> [Job]: Repeat everything from the first line of the listing below through the line that contains "whiteboard eraser lying", exactly. Leave out pictures.

** begin **

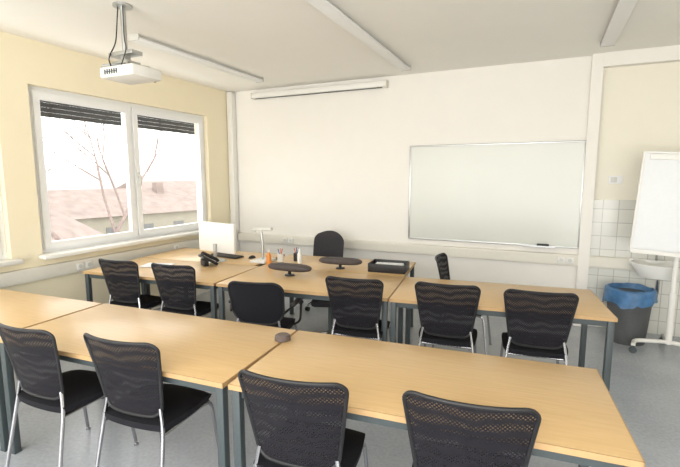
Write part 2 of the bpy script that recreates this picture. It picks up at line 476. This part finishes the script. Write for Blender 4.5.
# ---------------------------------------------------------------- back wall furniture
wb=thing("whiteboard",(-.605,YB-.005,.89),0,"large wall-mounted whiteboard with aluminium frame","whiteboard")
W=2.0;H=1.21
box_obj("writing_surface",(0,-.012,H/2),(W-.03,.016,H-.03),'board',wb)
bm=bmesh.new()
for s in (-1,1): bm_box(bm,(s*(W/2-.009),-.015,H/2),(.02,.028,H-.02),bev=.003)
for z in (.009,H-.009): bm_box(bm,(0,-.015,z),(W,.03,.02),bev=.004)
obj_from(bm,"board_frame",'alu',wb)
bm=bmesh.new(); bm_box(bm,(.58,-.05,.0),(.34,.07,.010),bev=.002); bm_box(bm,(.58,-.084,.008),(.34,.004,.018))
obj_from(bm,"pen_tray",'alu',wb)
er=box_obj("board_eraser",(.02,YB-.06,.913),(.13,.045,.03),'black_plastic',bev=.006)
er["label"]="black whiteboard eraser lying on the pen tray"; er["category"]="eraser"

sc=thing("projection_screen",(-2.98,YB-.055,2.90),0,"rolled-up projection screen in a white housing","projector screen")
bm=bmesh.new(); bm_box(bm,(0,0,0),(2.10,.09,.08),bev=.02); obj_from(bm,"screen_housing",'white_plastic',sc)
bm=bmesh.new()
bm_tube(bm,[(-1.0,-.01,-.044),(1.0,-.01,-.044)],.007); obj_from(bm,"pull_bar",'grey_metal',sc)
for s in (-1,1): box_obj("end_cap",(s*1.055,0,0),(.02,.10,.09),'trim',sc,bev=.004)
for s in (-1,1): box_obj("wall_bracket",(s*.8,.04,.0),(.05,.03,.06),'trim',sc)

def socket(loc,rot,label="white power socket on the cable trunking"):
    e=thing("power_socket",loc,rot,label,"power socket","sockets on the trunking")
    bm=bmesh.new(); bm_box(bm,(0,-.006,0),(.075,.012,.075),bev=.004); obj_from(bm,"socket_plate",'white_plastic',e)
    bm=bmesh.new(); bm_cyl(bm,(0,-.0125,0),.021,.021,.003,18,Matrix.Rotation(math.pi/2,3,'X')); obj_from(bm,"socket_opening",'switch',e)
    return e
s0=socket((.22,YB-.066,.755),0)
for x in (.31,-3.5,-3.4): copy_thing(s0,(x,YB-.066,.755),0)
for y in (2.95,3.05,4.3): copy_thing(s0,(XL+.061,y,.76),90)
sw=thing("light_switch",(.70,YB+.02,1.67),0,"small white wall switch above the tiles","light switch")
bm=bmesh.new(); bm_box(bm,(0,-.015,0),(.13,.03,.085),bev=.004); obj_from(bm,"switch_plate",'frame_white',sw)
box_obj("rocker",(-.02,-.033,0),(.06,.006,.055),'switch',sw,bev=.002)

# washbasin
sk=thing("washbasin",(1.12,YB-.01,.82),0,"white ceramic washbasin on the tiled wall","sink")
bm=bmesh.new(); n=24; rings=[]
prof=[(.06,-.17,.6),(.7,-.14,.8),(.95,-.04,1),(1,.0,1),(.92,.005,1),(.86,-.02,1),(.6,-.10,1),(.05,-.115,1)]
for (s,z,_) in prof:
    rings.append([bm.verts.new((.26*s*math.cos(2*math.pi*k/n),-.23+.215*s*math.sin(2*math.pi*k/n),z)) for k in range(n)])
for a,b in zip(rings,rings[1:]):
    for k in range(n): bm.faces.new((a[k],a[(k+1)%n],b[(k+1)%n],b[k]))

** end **

> [Correct output]:
Write part 2 of the bpy script that recreates this picture. It picks up at line 476. This part finishes the script. Write for Blender 4.5.
# ---------------------------------------------------------------- back wall furniture
wb=thing("whiteboard",(-.605,YB-.005,.89),0,"large wall-mounted whiteboard with aluminium frame","whiteboard")
W=2.0;H=1.21
box_obj("writing_surface",(0,-.012,H/2),(W-.03,.016,H-.03),'board',wb)
bm=bmesh.new()
for s in (-1,1): bm_box(bm,(s*(W/2-.009),-.015,H/2),(.02,.028,H-.02),bev=.003)
for z in (.009,H-.009): bm_box(bm,(0,-.015,z),(W,.03,.02),bev=.004)
obj_from(bm,"board_frame",'alu',wb)
bm=bmesh.new(); bm_box(bm,(.58,-.05,.0),(.34,.07,.010),bev=.002); bm_box(bm,(.58,-.084,.008),(.34,.004,.018))
obj_from(bm,"pen_tray",'alu',wb)
er=box_obj("board_eraser",(.02,YB-.06,.913),(.13,.045,.03),'black_plastic',bev=.006)
er["label"]="black whiteboard eraser lying on the pen tray"; er["category"]="eraser"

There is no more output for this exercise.